Malgré les apparences, le projet ne manquait pas de sagesse, il prévoyait qu’un bon scolaire serait donné à chaque père de famille, qui le remettrait à l’école de son choix et les subsides seraient partagés entre les deux réseaux de l’enseignement au prorata des bons reçus. Tout compte fait, ce système n’est pas tellement différent de l’actuel pacte scolaire. Seulement, la grande différence venait de ce que les subsides seraient payés non par l’état comme de nos jours, mais par les communes. C’était forcer les majorités de gauche des moyennes et grandes villes du pays à subsidier l’enseignement libre, ce qui soulevait le colère unanime des libéraux et des socialistes. En même temps, la loi prévoyait l’établissement d’un 4e degré destiné aux enfants ayant terminé leurs études primaires, et qui ne voulaient ou pouvaient poursuivre des études moyennes. Enfin, elle supposait que par voie d’amendement, l’enseignement obligatoire et gratuit jusque 14 ans pourrait être introduit dans la loi.
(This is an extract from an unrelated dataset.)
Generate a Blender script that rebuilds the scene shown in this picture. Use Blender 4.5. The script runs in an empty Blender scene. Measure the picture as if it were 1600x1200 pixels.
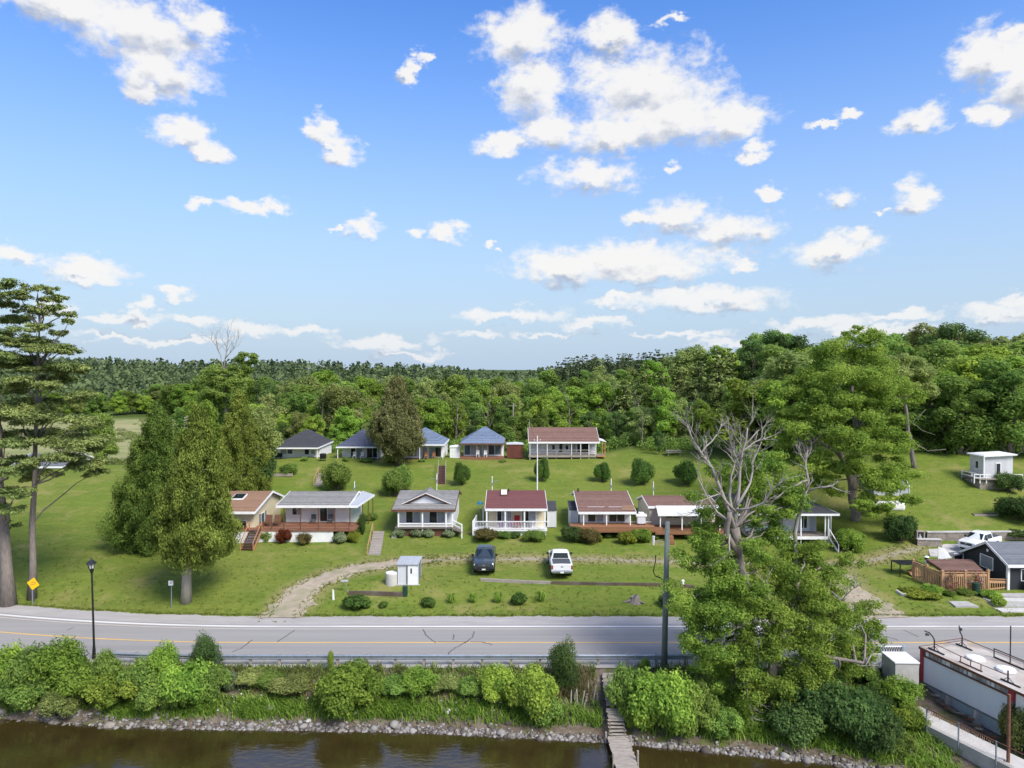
import bpy, bmesh, math, random
import numpy as np
from mathutils import Vector, Matrix, Quaternion

scene = bpy.context.scene
COL = scene.collection
R = math.radians

# ------------------------------------------------------------------ camera, sky, sun, exposure
F = 1110.0          # focal length in photograph pixels (1600 wide)
HORY = 575.0        # horizon row in the photograph
CAMH = 20.0
PITCH = math.atan((600.0 - HORY) / F)
cam_data = bpy.data.cameras.new('camera')
cam_data.sensor_width = 36.0
cam_data.lens = 36.0 * F / 1600.0
cam_data.clip_start = 0.5
cam_data.clip_end = 9000.0
cam = bpy.data.objects.new('camera', cam_data)
COL.objects.link(cam)
cam.location = (0, 0, CAMH)
cam.rotation_euler = (math.pi / 2 - PITCH, 0, 0)
scene.camera = cam

SUN_DIR = Vector((0.62, -0.70, 1.0)).normalized()      # towards the sun
sun_data = bpy.data.lights.new('sun', 'SUN')
sun_data.energy = 1.4
sun_data.angle = R(24.0)
sun_data.color = (1.0, 0.95, 0.87)
sun = bpy.data.objects.new('sun', sun_data)
COL.objects.link(sun)
sun.rotation_euler = SUN_DIR.to_track_quat('Z', 'Y').to_euler()
SKY_STRENGTH = 0.105

scene.view_settings.view_transform = 'Standard'
scene.view_settings.look = 'None'
scene.view_settings.gamma = 1.0
scene.view_settings.use_curve_mapping = False
scene.view_settings.exposure = 1.85
scene.render.engine = 'CYCLES'
scene.cycles.max_bounces = 5
scene.cycles.diffuse_bounces = 3
scene.cycles.glossy_bounces = 2
scene.cycles.transmission_bounces = 3
scene.cycles.use_adaptive_sampling = True
scene.cycles.adaptive_threshold = 0.02
scene.cycles.transparent_max_bounces = 6
scene.cycles.use_denoising = True
scene.cycles.sample_clamp_indirect = 6.0

def pixel_dir(px, py):
    v = Vector(((px - 800.0) / F, 1.0, -(py - 600.0) / F))
    c, s = math.cos(PITCH), math.sin(PITCH)
    return Vector((v.x, v.y * c + v.z * s, -v.y * s + v.z * c))

def AT(px, py, Y):
    d = pixel_dir(px, py)
    t = Y / d.y
    return Vector((d.x * t, Y, CAMH + d.z * t))

def PX(px, Y): return AT(px, 760, Y).x
def PZ(py, Y): return AT(800, py, Y).z

# ---- world: Nishita sky with cumulus given by direction
world = bpy.data.worlds.new('World')
scene.world = world
world.use_nodes = True
world.cycles.sampling_method = 'MANUAL'
world.cycles.sample_map_resolution = 256
wt = world.node_tree
wt.nodes.clear()
def wn(t, **kw):
    n = wt.nodes.new(t)
    for k, v in kw.items(): setattr(n, k, v)
    return n
def mathn(tree, op, a, b=None, c=None):
    n = tree.nodes.new('ShaderNodeMath'); n.operation = op
    for i, x in enumerate((a, b, c)):
        if x is None: continue
        if isinstance(x, (int, float)): n.inputs[i].default_value = x
        else: tree.links.new(x, n.inputs[i])
    return n.outputs[0]

CLOUDS = [
 (110,8,130,44),(225,45,115,58),(250,105,78,48),(310,40,48,44),(235,140,45,22),
 (285,205,48,30),(325,235,36,20),(505,205,24,24),(528,232,36,28),(640,110,16,22),(656,86,12,15),
 (820,58,72,52),(830,135,58,58),(785,225,46,22),(860,205,60,35),(1000,130,112,62),(1040,180,128,52),(960,212,84,34),
 (1140,190,56,44),(1182,236,24,16),(950,50,52,32),(1052,26,30,9),(915,276,78,26),(1052,268,16,9),
 (1540,88,66,46),(1592,110,60,78),(1545,180,34,24),(1442,180,40,28),(1590,50,30,16),(1330,176,26,7),(1290,190,22,5),
 (1202,300,20,13),(1313,310,32,23),(1432,304,44,27),(1384,332,12,7),
 (1055,338,66,26),(1150,358,76,28),(1000,345,20,20),
 (975,408,168,31),(885,418,92,27),(1000,425,120,20),(1160,408,26,15),(1090,468,128,21),(960,466,52,11),
 (1305,392,72,26),(1342,368,28,16),
 (390,322,58,12),(320,318,26,9),(432,330,25,11),(570,357,34,18),(696,366,27,17),(645,368,15,8),(525,362,12,5),(766,381,9,5),
 (30,402,52,19),(130,425,74,20),(283,455,34,12),(220,478,24,11),(200,497,64,9),(300,500,52,11),(390,515,54,11),(480,522,44,9),
 (600,535,90,10),(250,528,130,7),(88,486,36,22),(640,552,60,6),
 (795,490,98,12),(745,522,40,9),(930,505,62,9),(860,522,60,5),
 (1270,506,92,13),(1400,490,84,8),(1560,490,72,20),(1592,470,30,12),(1380,514,96,10),(1060,520,80,6),(1180,530,100,6),
]
grp = bpy.data.node_groups.new('cumulus_field', 'ShaderNodeTree')
grp.interface.new_socket('Dir', in_out='INPUT', socket_type='NodeSocketVector')
grp.interface.new_socket('Dist', in_out='OUTPUT', socket_type='NodeSocketFloat')
gi = grp.nodes.new('NodeGroupInput'); go = grp.nodes.new('NodeGroupOutput')
acc = None
for (cx, cy, rx, ry) in CLOUDS:
    d = pixel_dir(cx, cy).normalized()
    az, el = math.atan2(d.x, d.y), math.asin(d.z)
    d2 = pixel_dir(cx + rx, cy).normalized(); d3 = pixel_dir(cx, cy - ry).normalized()
    ra = abs(math.atan2(d2.x, d2.y) - az) * (1.12 if rx < 100 else 1.26); re = abs(math.asin(d3.z) - el) * 1.15
    m = grp.nodes.new('ShaderNodeVectorMath'); m.operation = 'MULTIPLY_ADD'
    grp.links.new(gi.outputs[0], m.inputs[0])
    m.inputs[1].default_value = (1 / ra, 1 / re, 0)
    m.inputs[2].default_value = (-az / ra, -el / re, 0)
    l = grp.nodes.new('ShaderNodeVectorMath'); l.operation = 'LENGTH'
    grp.links.new(m.outputs[0], l.inputs[0])
    acc = l.outputs['Value'] if acc is None else mathn(grp, 'SMOOTH_MIN', acc, l.outputs['Value'], 0.25)
grp.links.new(acc, go.inputs[0])

tc = wn('ShaderNodeTexCoord')
sep = wn('ShaderNodeSeparateXYZ'); wt.links.new(tc.outputs['Generated'], sep.inputs[0])
az_n = mathn(wt, 'ARCTAN2', sep.outputs[0], sep.outputs[1])
el_n = mathn(wt, 'ARCSINE', sep.outputs[2])
ae = wn('ShaderNodeCombineXYZ'); wt.links.new(az_n, ae.inputs[0]); wt.links.new(el_n, ae.inputs[1])
# noise: wisps get flatter towards the horizon
nm = wn('ShaderNodeVectorMath', operation='MULTIPLY'); wt.links.new(ae.outputs[0], nm.inputs[0]); nm.inputs[1].default_value = (1, 1.5, 1)
nz = wn('ShaderNodeTexNoise'); wt.links.new(nm.outputs[0], nz.inputs['Vector'])
nz.inputs['Scale'].default_value = 20; nz.inputs['Detail'].default_value = 8; nz.inputs['Roughness'].default_value = 0.6
nz.inputs['Distortion'].default_value = 0.25
def field(vec):
    g = wn('ShaderNodeGroup'); g.node_tree = grp
    wt.links.new(vec, g.inputs[0])
    return g.outputs[0]
K = 1.0 / SKY_STRENGTH
LIT = (0.262 * K, 0.259 * K, 0.256 * K, 1); SHADE = (0.122 * K, 0.138 * K, 0.172 * K, 1)
# clear sky, whitened evenly all round the horizon by moist air
sky = wn('ShaderNodeTexSky', sky_type='NISHITA')
sky.sun_disc = False
sky.sun_elevation = math.asin(SUN_DIR.z)
sky.sun_rotation = math.atan2(SUN_DIR.x, SUN_DIR.y)
sky.altitude = 100; sky.air_density = 1.15; sky.dust_density = 0.35; sky.ozone_density = 3.0
hsv = wn('ShaderNodeHueSaturation'); hsv.inputs['Saturation'].default_value = 1.3; hsv.inputs['Value'].default_value = 0.63; hsv.inputs['Hue'].default_value = 0.514
wt.links.new(sky.outputs[0], hsv.inputs['Color'])
hz = wn('ShaderNodeMapRange', interpolation_type='SMOOTHERSTEP'); wt.links.new(el_n, hz.inputs[0])
hz.inputs[1].default_value = -0.12; hz.inputs[2].default_value = 0.58; hz.inputs[3].default_value = 1.0; hz.inputs[4].default_value = 0.0
hmix = wn('ShaderNodeMix', data_type='RGBA'); wt.links.new(hz.outputs[0], hmix.inputs[0])
wt.links.new(hsv.outputs[0], hmix.inputs[6]); hmix.inputs[7].default_value = (0.126 * K, 0.164 * K, 0.218 * K, 1)
# the clouds in view
nw = wn('ShaderNodeTexNoise'); wt.links.new(nm.outputs[0], nw.inputs['Vector'])
nw.inputs['Scale'].default_value = 24; nw.inputs['Detail'].default_value = 5; nw.inputs['Roughness'].default_value = 0.6
wsub = wn('ShaderNodeVectorMath', operation='SUBTRACT'); wt.links.new(nw.outputs['Color'], wsub.inputs[0]); wsub.inputs[1].default_value = (0.5, 0.5, 0.5)
wmul = wn('ShaderNodeVectorMath', operation='MULTIPLY_ADD'); wt.links.new(wsub.outputs[0], wmul.inputs[0]); wmul.inputs[1].default_value = (0.085, 0.055, 0); wt.links.new(ae.outputs[0], wmul.inputs[2])
d0 = field(wmul.outputs[0])
off = wn('ShaderNodeVectorMath', operation='ADD'); wt.links.new(wmul.outputs[0], off.inputs[0]); off.inputs[1].default_value = (0.005, 0.018, 0)
d1 = field(off.outputs[0])
wisp = mathn(wt, 'MULTIPLY', mathn(wt, 'SUBTRACT', nz.outputs['Fac'], 0.5), 2.1)
nzb = wn('ShaderNodeTexNoise'); wt.links.new(nm.outputs[0], nzb.inputs['Vector'])
nzb.inputs['Scale'].default_value = 75; nzb.inputs['Detail'].default_value = 5; nzb.inputs['Roughness'].default_value = 0.6
nzc = wn('ShaderNodeTexNoise'); wt.links.new(nm.outputs[0], nzc.inputs['Vector'])
nzc.inputs['Scale'].default_value = 28; nzc.inputs['Detail'].default_value = 4
fray = mathn(wt, 'MULTIPLY', mathn(wt, 'SUBTRACT', nzb.outputs['Fac'], 0.5), 1.05)
dens = mathn(wt, 'ADD', mathn(wt, 'ADD', mathn(wt, 'MULTIPLY', mathn(wt, 'SUBTRACT', 1.04, d0), 1.5), wisp), fray)
mask = wn('ShaderNodeMapRange', interpolation_type='SMOOTHSTEP'); wt.links.new(dens, mask.inputs[0]); mask.inputs[1].default_value = -0.08; mask.inputs[2].default_value = 1.0
shade = wn('ShaderNodeMapRange', interpolation_type='SMOOTHSTEP')
sh = mathn(wt, 'ADD', mathn(wt, 'SUBTRACT', d0, d1), mathn(wt, 'MULTIPLY', mathn(wt, 'SUBTRACT', nzc.outputs['Fac'], 0.45), 1.5))
wt.links.new(sh, shade.inputs[0]); shade.inputs[1].default_value = -0.02; shade.inputs[2].default_value = 0.80
ccol = wn('ShaderNodeMix', data_type='RGBA'); wt.links.new(shade.outputs[0], ccol.inputs[0])
ccol.inputs[6].default_value = LIT; ccol.inputs[7].default_value = SHADE
cmix = wn('ShaderNodeMix', data_type='RGBA')
lowmask = wn('ShaderNodeMapRange'); wt.links.new(el_n, lowmask.inputs[0])
lowmask.inputs[1].default_value = 0.0; lowmask.inputs[2].default_value = 0.12; lowmask.inputs[3].default_value = 0.65; lowmask.inputs[4].default_value = 0.97
wt.links.new(mathn(wt, 'MULTIPLY', mask.outputs[0], lowmask.outputs[0]), cmix.inputs[0])
wt.links.new(hmix.outputs[2], cmix.inputs[6]); wt.links.new(ccol.outputs[2], cmix.inputs[7])
bg = wn('ShaderNodeBackground'); bg.inputs[1].default_value = SKY_STRENGTH
wt.links.new(cmix.outputs[2], bg.inputs[0])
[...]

Tout cela n’était pas mauvais. Au surplus, en proposant l’enseignement obligatoire et gratuit, Schollaert rencontrait les désirs de l’opposition qui avait inscrit depuis fort longtemps, cette réforme à son programme. Sans le dire, le ministre espérait recommencer la manœuvre qui lui avait si bien réussi lors du vote de la loi militaire, et obtenir l’appui de l’opposition. Bien qu’il n’en était pas l’initiateur, Broqueville l’a approuvé, à l’instar de ses collègues.

Mais Woeste avait donné le ton dans un article de la Revue générale en signalant qu’il était intolérable que des communes (aux mains, majoritairement, de la gauche) subsidient l’école libre. Le chef de cabinet négligea cet avis en imaginant que ses propositions d’instruction gratuite et obligatoire, prolongation des études pendant deux années, allait amadouer les libéraux et les socialistes. L’opposition fit bloc et les interminables questions parlementaires ont bloqué l’examen du projet. Dans le but de contrecarrer cette manœuvre; la droite dépose un nouveau projet très légèrement différent mais l’opposition s’arcbouta en organisant des meeting et une manifestation nationale qui enflamma tout le pays.
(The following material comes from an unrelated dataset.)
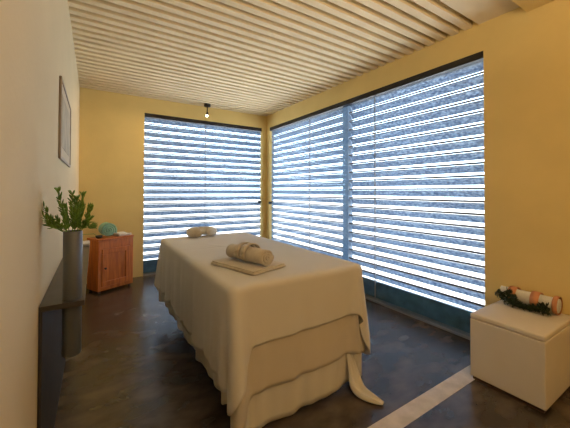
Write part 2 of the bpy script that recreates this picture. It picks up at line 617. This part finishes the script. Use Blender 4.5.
ZT = TZ+.0085
f_loc = (.985, -3.06, ZT)
t = thing('folded_towel', 'flat folded cream towel on the massage table under the rolled towel', 'towel', f_loc, math.radians(-74))
for k, (lx, ly) in enumerate(((.40, .27), (.385, .26))):
    bm = bmesh.new()
    cushion_slab(bm, lx, ly, .011, .0105*k, Matrix.Identity(4))
    obj('towel_layer', bm, M_towel, t, True)
t = thing('rolled_towel', 'cream towel rolled up with a spiral end, lying on the flat folded towel', 'towel', (.985, -3.075, ZT+.0225), math.radians(-74))
bm = bmesh.new(); spiral_roll(bm, .32, .061, 3.0, Matrix.Translation((0, 0, .0535)), .013, .86); obj('roll', bm, M_towel, t, True)
bm = bmesh.new()
for dx, ang in ((-.035, .25), (.018, .05)):
    pts = []
    for k in range(15):
        a = math.radians(-20+220*k/14)
        pts.append((dx+math.sin(ang)*.03*math.cos(a), .0655*math.cos(a), .054+.0575*math.sin(a)))
    # flat strap
    for A, B in zip(pts, pts[1:]):
        A, B = Vector(A), Vector(B)
        c = Vector((0, 0, .05))
        na, nb = (A-Vector((A.x, 0, .05))).normalized()*.007, (B-Vector((B.x, 0, .05))).normalized()*.007
        hx = Vector((.017, 0, 0))
        q = [A-hx, A+hx, B+hx, B-hx]
        lo = [bm.verts.new(p) for p in q]
        hi = [bm.verts.new(p+n_) for p, n_ in zip(q, (na, na, nb, nb))]
        bm.faces.new(lo[::-1]); bm.faces.new(hi)
        for i in range(4): bm.faces.new((lo[i], lo[(i+1) % 4], hi[(i+1) % 4], hi[i]))
bmesh.ops.remove_doubles(bm, verts=bm.verts, dist=.0004)
obj('wrap_fold', bm, M_towel, t, True)

t = thing('face_cradle', 'small white horseshoe face cradle cushion at the far end of the massage table', 'cushion', (1.11, -1.715, TZ+.004), 0)
for sgn, mm in ((-1, M_towel), (1, M_white_towel)):
    bm = bmesh.new()
    pts, rad = [], []
    for k in range(13):
        a = math.radians(90-sgn*(0+168*k/12))
        pts.append((.105*math.cos(a)*1.08, .085*math.sin(a), .047))
        rad.append(.045-.010*(k/12)**3)
    rad[-1] = .016
    tube(bm, pts, rad, 14)
    obj('cushion_arm', bm, mm, t, True)

# ------------------------------------------------------------------ shelf, vase and sprigs on the left wall
SH_Z = .79
VX, VY, VR = .103, -3.235, .0335
t = thing('wall_shelf', 'long charcoal wall shelf over a dark back panel along the left wall', 'shelf', (0, -2.5, 0))
bm = bmesh.new()
x0, x1, y0, y1 = .002, .147, -3.292, -3.17
hole, outer = [], []
N = 40
for k in range(N):
    a = 2*PI*k/N
    c, s = math.cos(a), math.sin(a)
    hole.append((VX+(VR+.002)*c, VY+(VR+.002)*s))
    tt = min(((x1 if c > 0 else x0)-VX)/c if abs(c) > 1e-6 else 9, ((y1 if s > 0 else y0)-VY)/s if abs(s) > 1e-6 else 9)
    outer.append((VX+tt*c, VY+tt*s))
# snap nearest samples to the square's corners
for cx in (x0, x1):
    for cy in (y0, y1):
        i = min(range(N), key=lambda i: (outer[i][0]-cx)**2+(outer[i][1]-cy)**2)
        outer[i] = (cx, cy)
def ringv(pts, z): return [bm.verts.new((p[0], p[1]+2.5, z)) for p in pts]
ht, hb, ot, ob = ringv(hole, SH_Z), ringv(hole, SH_Z-.020), ringv(outer, SH_Z), ringv(outer, SH_Z-.020)
for k in range(N):
    j = (k+1) % N
    bm.faces.new((ht[k], ot[k], ot[j], ht[j])); bm.faces.new((hb[j], ob[j], ob[k], hb[k]))
    bm.faces.new((ot[k], ob[k], ob[j], ot[j])); bm.faces.new((ht[j], hb[j], hb[k], ht[k]))
box(bm, x0, x1, y1+2.5, -1.70+2.5, SH_Z-.020, SH_Z)
obj('shelf_board', bm, M_slab, t)
bm = bmesh.new(); box(bm, .001, .012, -3.285+2.5, -1.71+2.5, 0, SH_Z-.021, .001); obj('back_panel', bm, M_panel, t)
bm = bmesh.new()
lathe(bm, [(VR-.004, .60), (VR-.004, 1.063), (VR-.002, 1.068), (VR, 1.065), (VR, .565), (VR-.003, .560)], 36, cap1=True)
v = obj('tube_vase', bm, M_vase, None, True)
v.location = (VX, VY, 0)
tag(v, 'tall narrow grey metal tube vase set through the near end of the dark wall shelf', 'vase')

t = thing('foliage_bunch', 'bunch of fresh green leafy sprigs in the grey tube vase', 'plant', (VX, VY, .90))
tips = [(-.098, .02, 1.165), (-.095, -.015, 1.132), (-.050, .01, 1.228), (-.004, .0, 1.215), (.010, .02, 1.195), (.032, .0, 1.212), (.060, -.015, 1.158),
        (.066, .035, 1.080), (.082, .06, 1.035), (-.03, .05, 1.16), (.012, -.05, 1.155), (-.05, -.03, 1.115), (.03, .045, 1.16), (-.075, .05, 1.10), (.055, .02, 1.11)]
for (dx, dy, z) in tips:
    bm = bmesh.new()
    b = Vector((dx*.16, dy*.16, .06))
    tip = Vector((dx, dy, z-.90))
    mid = Vector((dx*.38, dy*.38, .155 if z > 1.1 else .185))
    pts = []
    for k in range(11):
        u = k/10
        pts.append(b*(1-u)**2 + mid*2*u*(1-u) + tip*u*u)
    for p in pts[:9]:
        rr = math.hypot(p.x, p.y)
        if p.z < .176 and rr > VR-.008: p.x *= (VR-.008)/rr; p.y *= (VR-.008)/rr
    tube(bm, pts, [.0026-.0016*k/10 for k in range(11)], 6)
    for k in range(3, 11):
        for j in range(4):
            p = pts[k].lerp(pts[min(k+1, 10)], j/3)
            if p.z < .172: continue
            ax = (pts[k]-pts[k-1]).normalized()
            for q in range(3):
                a = rnd.random()*2*PI
                o1 = ax.orthogonal().normalized()
                o2 = ax.cross(o1)
                d = ax*.9 + (o1*math.cos(a)+o2*math.sin(a))*.55
                if VX+p.x+d.x*.02 < .006: continue
                leaf(bm, p, d, o1, rnd.uniform(.016, .028), rnd.uniform(.006, .0095))
    obj('sprig', bm, M_leaf, t, True)

bm = bmesh.new()
cushion_slab(bm, .10, .15, .022, 0, Matrix.Identity(4), .004)
tt = tag(obj('face_cloth', bm, M_white_towel, None, True), 'small white folded face cloth on the far end of the charcoal wall shelf', 'towel')
tt.location = (.098, -1.79, SH_Z)

# ------------------------------------------------------------------ framed picture on the left wall
t = thing('picture_frame', 'narrow framed faded print hanging on the cream left wall', 'picture', (0, -2.235, 1.655))
fy, fz, fw = .405, .236, .018
bm = bmesh.new()
for (a0, a1, b0, b1) in ((-fy, fy, fz-fw, fz), (-fy, fy, -fz, -fz+fw), (-fy, -fy+fw, -fz+fw, fz-fw), (fy-fw, fy, -fz+fw, fz-fw)):
    box(bm, .001, .014, a0, a1, b0, b1, .003)
obj('frame', bm, M_frame, t)
bm = bmesh.new(); box(bm, .002, .008, -fy+fw, fy-fw, -fz+fw, fz-fw); obj('mount', bm, M_mountpaper, t)
bm = bmesh.new(); box(bm, .008, .0095, -fy+fw+.09, fy-fw-.09, -fz+fw+.06, fz-fw-.06); obj('print', bm, M_print, t)

# ------------------------------------------------------------------ wooden cabinet in the far left corner
ang = math.atan2(.2, .39)
cw_, cd_, ch_ = .438, .254, .655
t = thing('wooden_cabinet', 'small orange-brown wooden cabinet with one panelled door standing angled in the far left corner', 'cabinet', (.223, -.574, 0), ang)
bm = bmesh.new()
box(bm, 0, cw_, .018, cd_, .03, ch_-.022, .004)
obj('body', bm, M_wood, t)
bm = bmesh.new(); box(bm, -.008, cw_+.008, -.004, cd_, ch_-.022, ch_, .005); obj('top_board', bm, M_wood, t)
bm = bmesh.new()
box(bm, 0, cw_, .004, .018, ch_-.125, ch_-.024, .003)
box(bm, 0, .040, .004, .018, .03, ch_-.125, .003)
box(bm, cw_-.040, cw_, .004, .018, .03, ch_-.125, .003)
box(bm, .040, cw_-.040, .004, .018, .03, .075, .003)
obj('face_frame', bm, M_wood, t)
bm = bmesh.new()
dx0, dx1, dz0, dz1, st = .043, cw_-.043, .078, ch_-.128, .058
for (a0, a1, b0, b1) in ((dx0, dx1, dz1-st, dz1), (dx0, dx1, dz0, dz0+st), (dx0, dx0+st, dz0+st, dz1-st), (dx1-st, dx1, dz0+st, dz1-st)):
    box(bm, a0, a1, -.004, .016, b0, b1, .004)
box(bm, dx0+st, dx1-st, .012, .016, dz0+st, dz1-st)
d = obj('door', bm, M_wood, t)
bm = bmesh.new()
lathe(bm, [(.006, 0), (.006, .012), (.013, .018), (.013, .026), (.006, .031)], 16, Matrix.Translation((dx0+.03, -.004, .30)) @ Matrix.Rotation(PI/2, 4, 'X'), True, True)
obj('knob', bm, M_wood_dark, d, True)
for fx in (.03, cw_-.03):
    for fyy in (.035, cd_-.03):
        bm = bmesh.new(); lathe(bm, [(.014, 0), (.02, .03)], 14, Matrix.Translation((fx, fyy, 0)), True, True); obj('foot', bm, M_wood_dark, t)

def on_cab(x, y):
    return (.223+x*math.cos(ang)-y*math.sin(ang), -.574+x*math.sin(ang)+y*math.cos(ang), ch_)
bm = bmesh.new()
spiral_roll(bm, .17, .092, 3.6, Matrix.Translation((0, 0, .093)) @ Matrix.Rotation(PI/2, 4, 'Z'), .020, 1.0)
tt = tag(obj('rolled_towel', bm, M_mint, None, True), 'mint green rolled towel standing out on top of the wooden cabinet', 'towel')
tt.location = on_cab(.165, .12); tt.rotation_euler = (0, 0, ang*.4)
bm = bmesh.new()
cushion_slab(bm, .17, .19, .032, 0, Matrix.Identity(4), .010)
tt = tag(obj('folded_cloth', bm, M_white_towel, None, True), 'white folded cloth on the right end of the wooden cabinet top', 'towel')
tt.location = on_cab(.345, .115); tt.rotation_euler = (0, 0, ang)
bm = bmesh.new()
lathe(bm, [(.022, 0), (.034, .012), (.040, .034), (.037, .034), (.031, .014), (.0, .008)], 20, None, True)
tt = tag(obj('small_bowl', bm, M_black, None, True), 'small black bowl on the left end of the wooden cabinet top', 'bowl')
tt.location = on_cab(.052, .09)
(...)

Les ministres d’Etat sont consultés par le Roi

Hymans se plaignit auprès des oreilles du roi en les personnes de Beyens, ministre de la Maison du Roi et Waxweiler, confident d’Albert. Hymans fit d’ailleurs une scène à ce dernier menaçant d’aller jusqu’aux extrêmes, c’est-à-dire l’émeute, si le projet de loi n’était pas immédiatement retiré. Waxweiler en parla à Ingenbleek, secrétaire du souverain. Ils sont allés voir la Reine qui les engagea à en parler au plus vite au Roi. Ce dernier fut impressionné par leurs propos, ayant déjà des doutes, accepta l’idée de consulter les ministres d’État.

Les jours qui suivirent vit un balai de voiture officielle. Le Roi consulta Cooreman, président de la Chambre, Beernaert, ministre d’Etat, Woeste, Dupont, Van Den Heuvel et ensuite suivi par Schollaert. Ce dernier convoqua le Cabinet pour le soir même. Personne ne se faisait allusion, un différend important avait vu le jour entre le roi et ses ministres. Il est très probable que le Roi ne devait pas être enthousiaste sur l’ensemble du projet mais c’est bien ce dernier qui avait insisté pour y inclure l’obligation scolaire, demandée par les gauches, en espérant que ces dernières aurait eu une attitude plus accueillante face à l’ensemble du projet. Les illusions perdues, le Roi fit volte-face et agit de telle sorte que la démission du cabinet Schollaert était inévitable. Il aurait pu demander le retrait du projet pour apaiser les esprits. Il n’en fit rien d’autant qu’il n’en parla même pas au chef du gouvernement. Ce fait amena la démission du gouvernement.